The behaviour is increasingly being documented across many species.
Birds have been recorded weaving scraps of plastic bags into nests, and even using colourful pieces of litter for decoration to win breeding advantages.
One study found bees using parts of plastic bags and plastic sealant in their nests.
Theories on why animals are incorporating plastics into their habitats vary, but researchers suggest the sheer abundance of plastic in the environment plays a part.
Hermit crabs are also grappling with fewer available shells as mollusc populations decline, so "it may be less costly energy-wise to find an artificial shell than a natural one", the authors of the study wrote.
Debris like wood has long allowed species to migrate across oceans from one coastline to another, but these naturally occuring surfboards are relatively scarce and degrade quickly.
Plastic, by comparison, is plentiful and long-lasting, so it offers many more opportunities for species to move.
The phenomenon was seen at unusual scale after the 2011 tsunami in Japan, when the waves swept large amounts of human-made debris from land into the ocean and eventually deposited it along the US Pacific Northwest.
One study found nearly 300 living Japanese coastal marine species that arrived on plastic and other human-made items.
This traffic increases the risk of invasive species taking hold, scientists warn.
Plastic is even allowing creatures that normally live along coasts to survive and reproduce on the open oceans.
A 2023 study found coastal species living on 70 percent of samples collected from the North Pacific Subtropical Gyre, an ocean current that is also a concentrated site of debris including plastic.
"Coastal species persist now in the open ocean," the authors wrote, "sustained by the vast and expanding sea of plastic debris."
The plethora of plastic in the ocean also means the items are being used as tools.
Both sea urchins and octopuses have been documented using discarded plastic as camouflage.
A study of sea urchins that are commonly found in the western Atlantic found they were actively choosing plastic debris to cover themselves instead of natural materials like rocks.

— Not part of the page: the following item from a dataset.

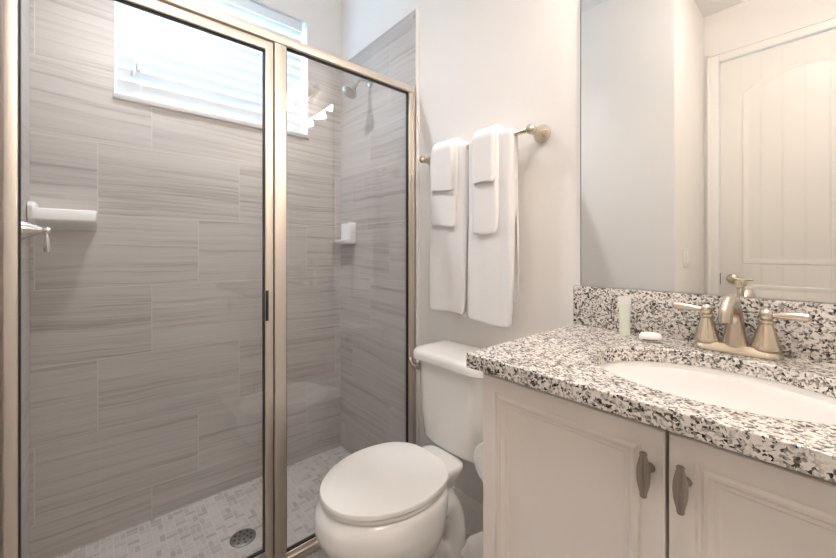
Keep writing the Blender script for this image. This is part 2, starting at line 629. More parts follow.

Scientists believe the urchins cover themselves in part for shade and warned the more translucent plastic debris now being used raises the risk of sunburn for the creatures.
Octopuses have been observed using plastic to disguise the entrances to their homes, or settling inside plastic waste.
They have also been spotted "stilt-walking" -- stepping along the sea bed on their tentacles -- while carrying plastic debris used to cover themselves.
Scientists believe they have only scratched the surface of the way animals are being forced to adapt to plastic, and the harmful effects of this exposure.
Authors of the octopus study urged "urgent measures to reduce litter impacts not only for cephalopods, but for all marine organisms and ecosystems".